足場の設置にはそれなりの費用がかかりますから、実際にお金をかけて工事に着手した後でなければ改修工事の費用の全容が確定しないわけです。
工事会社は足場を設置したあとの調査結果を想定した仮の見積書を提示してきます。場合によっては調査結果を複数パターン想定して何通りかの見積書が示されることになります。
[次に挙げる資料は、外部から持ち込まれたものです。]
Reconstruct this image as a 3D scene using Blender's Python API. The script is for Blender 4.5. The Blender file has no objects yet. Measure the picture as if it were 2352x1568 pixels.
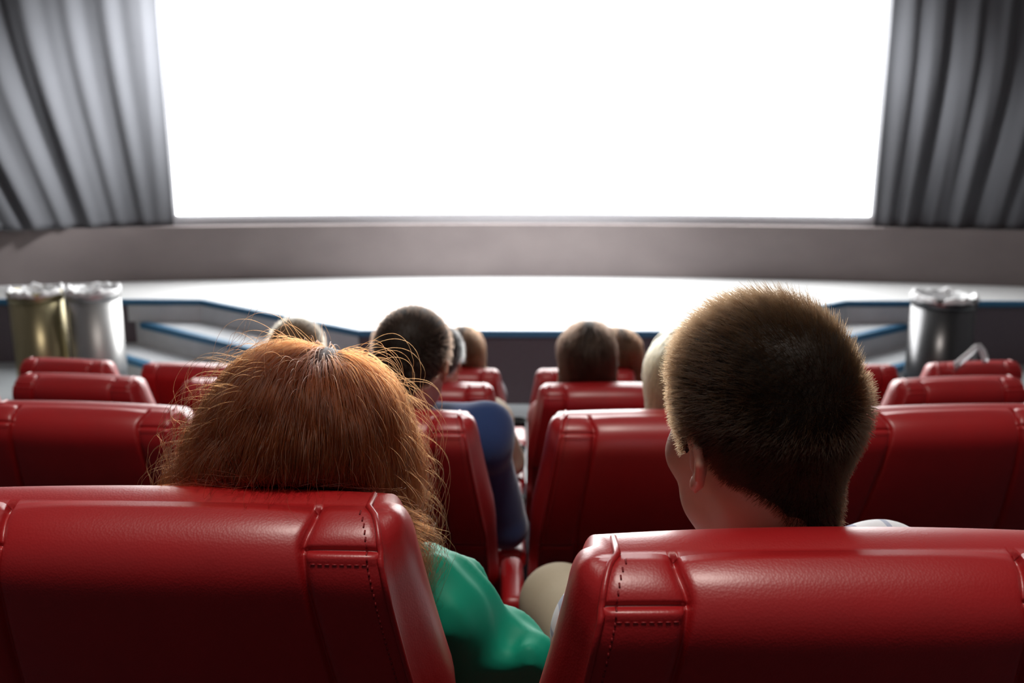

それにも関わらず、十分な説明がないままあたかも確定したような見積しか出てこない工事会社は要注意ということになります。
このほかに、諸官庁と協議しないと設計内容が確定しないもの、着工してみないとわからない項目(隠蔽部内の確認、足場架設後に確認等)についても、あらかじめその可能性について説明をする必要があります。
着工後の施主要望に基づく追加変更精算をスムーズに行うためには、まず当初の見積内容が明確でそれが施主と共有されていることが普通となります。
これは新築においても同じことですが、工場倉庫に関する工事ではいわゆる性能発注となるケースが多くあります。性能発注とは、施主(発注者)が目的や機能を提示し工事会社がそれを実現する方法を立案して見積し、それをもとに工事を行うというものです。
例えば、「この部屋でこのような作業をしたいので室温は何度にしてほしい」という要求があります。この場合、工事会社側で検討してその要求性能を保証することが求められます。
工場や特殊な機能を有した倉庫などの改修は、このような性能発注に耐えられる工事会社を選定する必要があります。